Which brings us to a master. A master is a guide, a teacher, and a disciplinarian. He is judge, jury, and executioner. He conquers a slave’s will and takes from her whatever he wishes. He strips a slave of her pride and ego, until she stands before him defenseless begging for the things she craves without hesitation. A slave has no business being prideful. An egotistical slave is unattractive. And a good master recognizes that the slave knows, whether she initially chooses to acknowledge it or not, that she has no use for these things.

A master doesn’t settle. It’s his way or no way. He doesn’t back down and he doesn’t give in. If a slave tries to manipulate his will, he puts her in her place however he feels necessary. When a slave breaks a rule, he punishes her. If she breaks it again, he ups the severity of the punishment. He can continue to do this or release her if he loses interest in the game, but a master never uses release as punishment (e.g. releasing her temporarily to punish her and then re-collaring her when he thinks she’s learned her lesson). Once released, she’s gone and the master finds a slave more suited to his needs.

A master doesn’t change the rules to suit his slave’s desires unless those desires coincide with his needs. There is no compromise and he doesn’t view his slave as an equal party in their relationship, regardless of marriage, children, religion, or any other factor that might enter into the relationship. He knows and understands that a slave wants, craves, needs to serve and be pleasing. And he makes her do so, regardless of her inhibitions or mood.

A master isn’t always kind. He isn’t always loving. Sometimes he doesn’t love his slave at all. He is there when his slave needs him, but he also knows when she really needs him and when it’s okay to leave her to her emotions. He learns over a period of time to read his slave like a book and knows how to dance her through the throes of being what he wants her to be: passionate, devoted, loyal, submissive, horny.

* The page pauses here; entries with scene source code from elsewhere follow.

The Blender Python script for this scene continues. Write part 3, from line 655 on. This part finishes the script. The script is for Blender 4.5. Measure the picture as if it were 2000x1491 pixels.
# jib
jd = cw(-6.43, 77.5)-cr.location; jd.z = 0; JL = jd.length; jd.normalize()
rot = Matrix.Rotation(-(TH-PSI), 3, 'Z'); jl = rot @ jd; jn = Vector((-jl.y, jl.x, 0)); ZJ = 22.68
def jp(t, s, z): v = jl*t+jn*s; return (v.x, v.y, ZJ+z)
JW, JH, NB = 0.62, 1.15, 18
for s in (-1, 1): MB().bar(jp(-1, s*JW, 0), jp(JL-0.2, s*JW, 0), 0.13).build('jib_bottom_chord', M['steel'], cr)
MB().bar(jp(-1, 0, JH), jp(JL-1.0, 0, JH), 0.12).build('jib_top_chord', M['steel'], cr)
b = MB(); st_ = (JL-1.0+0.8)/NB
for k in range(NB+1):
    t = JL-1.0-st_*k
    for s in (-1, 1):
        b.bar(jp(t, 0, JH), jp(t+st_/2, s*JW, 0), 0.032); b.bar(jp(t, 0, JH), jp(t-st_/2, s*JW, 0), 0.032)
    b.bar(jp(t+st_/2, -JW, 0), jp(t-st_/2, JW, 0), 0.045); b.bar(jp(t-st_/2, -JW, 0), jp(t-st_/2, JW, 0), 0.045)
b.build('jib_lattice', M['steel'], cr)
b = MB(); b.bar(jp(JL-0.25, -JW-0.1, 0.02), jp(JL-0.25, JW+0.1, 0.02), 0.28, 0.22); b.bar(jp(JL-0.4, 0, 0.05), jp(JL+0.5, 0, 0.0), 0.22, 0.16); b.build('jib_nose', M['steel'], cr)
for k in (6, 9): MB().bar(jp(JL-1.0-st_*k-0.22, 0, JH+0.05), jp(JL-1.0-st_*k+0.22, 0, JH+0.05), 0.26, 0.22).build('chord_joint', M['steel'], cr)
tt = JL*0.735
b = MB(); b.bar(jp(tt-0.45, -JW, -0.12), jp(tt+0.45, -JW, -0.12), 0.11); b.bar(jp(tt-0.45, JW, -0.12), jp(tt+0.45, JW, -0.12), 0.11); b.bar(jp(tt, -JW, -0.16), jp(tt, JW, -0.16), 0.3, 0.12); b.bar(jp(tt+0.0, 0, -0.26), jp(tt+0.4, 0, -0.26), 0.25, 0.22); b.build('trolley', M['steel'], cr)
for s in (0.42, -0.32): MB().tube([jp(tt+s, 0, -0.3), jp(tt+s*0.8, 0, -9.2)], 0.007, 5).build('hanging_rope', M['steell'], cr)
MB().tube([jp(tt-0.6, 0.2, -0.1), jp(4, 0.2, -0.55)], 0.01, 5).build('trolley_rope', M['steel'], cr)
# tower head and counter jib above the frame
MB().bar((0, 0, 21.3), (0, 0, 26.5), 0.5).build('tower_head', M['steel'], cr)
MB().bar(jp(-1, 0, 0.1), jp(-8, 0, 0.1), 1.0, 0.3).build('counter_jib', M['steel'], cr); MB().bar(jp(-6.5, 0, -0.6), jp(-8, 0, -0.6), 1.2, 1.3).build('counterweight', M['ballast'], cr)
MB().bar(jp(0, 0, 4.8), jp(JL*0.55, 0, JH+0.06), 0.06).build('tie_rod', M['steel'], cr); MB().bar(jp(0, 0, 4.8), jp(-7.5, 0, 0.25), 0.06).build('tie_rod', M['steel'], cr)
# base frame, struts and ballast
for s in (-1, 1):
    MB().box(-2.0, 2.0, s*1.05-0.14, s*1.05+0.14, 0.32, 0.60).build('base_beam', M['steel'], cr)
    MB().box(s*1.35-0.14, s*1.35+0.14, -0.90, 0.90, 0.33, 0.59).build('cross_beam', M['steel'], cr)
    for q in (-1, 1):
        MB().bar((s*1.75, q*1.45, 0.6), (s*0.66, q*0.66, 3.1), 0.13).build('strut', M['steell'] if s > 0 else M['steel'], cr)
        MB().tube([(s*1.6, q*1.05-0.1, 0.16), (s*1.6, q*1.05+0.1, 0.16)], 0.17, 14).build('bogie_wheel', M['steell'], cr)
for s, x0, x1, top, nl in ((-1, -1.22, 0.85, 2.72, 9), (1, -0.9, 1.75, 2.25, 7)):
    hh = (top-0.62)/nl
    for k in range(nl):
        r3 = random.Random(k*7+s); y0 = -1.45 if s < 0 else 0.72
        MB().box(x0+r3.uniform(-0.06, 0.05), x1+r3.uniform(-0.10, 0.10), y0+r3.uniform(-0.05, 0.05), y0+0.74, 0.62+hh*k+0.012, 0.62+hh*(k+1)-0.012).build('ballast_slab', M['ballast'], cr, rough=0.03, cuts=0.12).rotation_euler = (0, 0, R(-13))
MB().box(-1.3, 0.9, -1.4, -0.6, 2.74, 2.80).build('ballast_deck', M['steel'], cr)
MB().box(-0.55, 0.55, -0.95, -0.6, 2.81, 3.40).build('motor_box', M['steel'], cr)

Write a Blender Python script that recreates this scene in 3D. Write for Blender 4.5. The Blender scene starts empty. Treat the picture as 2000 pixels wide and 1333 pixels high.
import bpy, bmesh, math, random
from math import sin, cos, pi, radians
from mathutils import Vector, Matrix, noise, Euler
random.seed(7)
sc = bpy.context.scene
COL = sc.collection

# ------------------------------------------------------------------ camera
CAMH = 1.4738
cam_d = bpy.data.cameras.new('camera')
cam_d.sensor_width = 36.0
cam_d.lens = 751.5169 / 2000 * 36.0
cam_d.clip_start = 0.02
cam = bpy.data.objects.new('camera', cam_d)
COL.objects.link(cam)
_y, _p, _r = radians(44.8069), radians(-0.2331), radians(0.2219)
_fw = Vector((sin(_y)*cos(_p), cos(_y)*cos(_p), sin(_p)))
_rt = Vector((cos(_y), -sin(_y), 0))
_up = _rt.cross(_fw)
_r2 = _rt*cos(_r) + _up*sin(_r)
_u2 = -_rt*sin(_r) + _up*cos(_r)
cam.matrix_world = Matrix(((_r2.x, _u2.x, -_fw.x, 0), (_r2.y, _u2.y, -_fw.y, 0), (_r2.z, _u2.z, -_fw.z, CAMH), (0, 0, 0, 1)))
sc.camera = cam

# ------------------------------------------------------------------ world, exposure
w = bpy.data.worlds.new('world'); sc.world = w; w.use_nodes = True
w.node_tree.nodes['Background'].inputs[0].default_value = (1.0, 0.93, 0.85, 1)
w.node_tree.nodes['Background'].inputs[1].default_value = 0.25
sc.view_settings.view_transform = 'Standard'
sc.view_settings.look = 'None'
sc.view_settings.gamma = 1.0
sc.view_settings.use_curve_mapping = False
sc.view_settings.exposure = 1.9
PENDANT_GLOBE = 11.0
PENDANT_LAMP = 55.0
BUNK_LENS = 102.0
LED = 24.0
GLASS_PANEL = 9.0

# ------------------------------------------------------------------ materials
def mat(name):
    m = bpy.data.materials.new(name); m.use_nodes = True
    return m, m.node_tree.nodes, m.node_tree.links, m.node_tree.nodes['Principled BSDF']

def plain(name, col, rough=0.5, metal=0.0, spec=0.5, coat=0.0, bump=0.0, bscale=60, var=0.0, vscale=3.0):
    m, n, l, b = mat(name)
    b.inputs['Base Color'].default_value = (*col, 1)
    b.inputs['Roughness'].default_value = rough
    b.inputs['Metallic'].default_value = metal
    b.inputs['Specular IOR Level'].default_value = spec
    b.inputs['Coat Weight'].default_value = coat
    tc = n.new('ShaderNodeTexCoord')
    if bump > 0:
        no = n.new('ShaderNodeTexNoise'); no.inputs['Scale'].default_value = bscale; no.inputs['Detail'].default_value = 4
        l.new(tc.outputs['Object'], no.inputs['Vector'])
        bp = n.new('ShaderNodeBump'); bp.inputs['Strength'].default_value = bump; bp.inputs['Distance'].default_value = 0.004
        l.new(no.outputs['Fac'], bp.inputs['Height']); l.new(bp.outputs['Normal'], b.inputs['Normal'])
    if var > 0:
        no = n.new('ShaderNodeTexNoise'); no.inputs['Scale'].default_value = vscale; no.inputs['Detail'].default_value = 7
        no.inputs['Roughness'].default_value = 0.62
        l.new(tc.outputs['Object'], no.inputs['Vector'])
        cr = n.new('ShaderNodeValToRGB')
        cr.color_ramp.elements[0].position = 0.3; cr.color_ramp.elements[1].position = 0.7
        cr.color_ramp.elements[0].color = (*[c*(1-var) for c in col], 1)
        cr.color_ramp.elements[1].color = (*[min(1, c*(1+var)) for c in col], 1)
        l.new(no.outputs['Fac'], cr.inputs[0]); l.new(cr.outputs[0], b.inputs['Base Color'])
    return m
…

Above all, a master is not afraid to take a firm hand with his slave. He is not afraid to force her to submit to his will. And if she walks away because he forces her to be what she is, then he understands that she was never what she claimed to begin with and he lets her go. There may be some emotional pain involved, but in the long run it’s better for him to find a girl that fits him.

A 24/7 Master/slave relationship cannot survive without the parties involved remaining in their roles as they should. A master must be a master and a slave must be a slave and the lines cannot be blurred. A master backing down sends the message to a slave that she is correct in her way of thinking or behaving and the master is wrong. A slave trying to take the reins sends the message that she isn’t a slave at all. Take a firm hand or submit fully to his will whichever your new role in life calls for. It’s the only way to acheive your desired goals.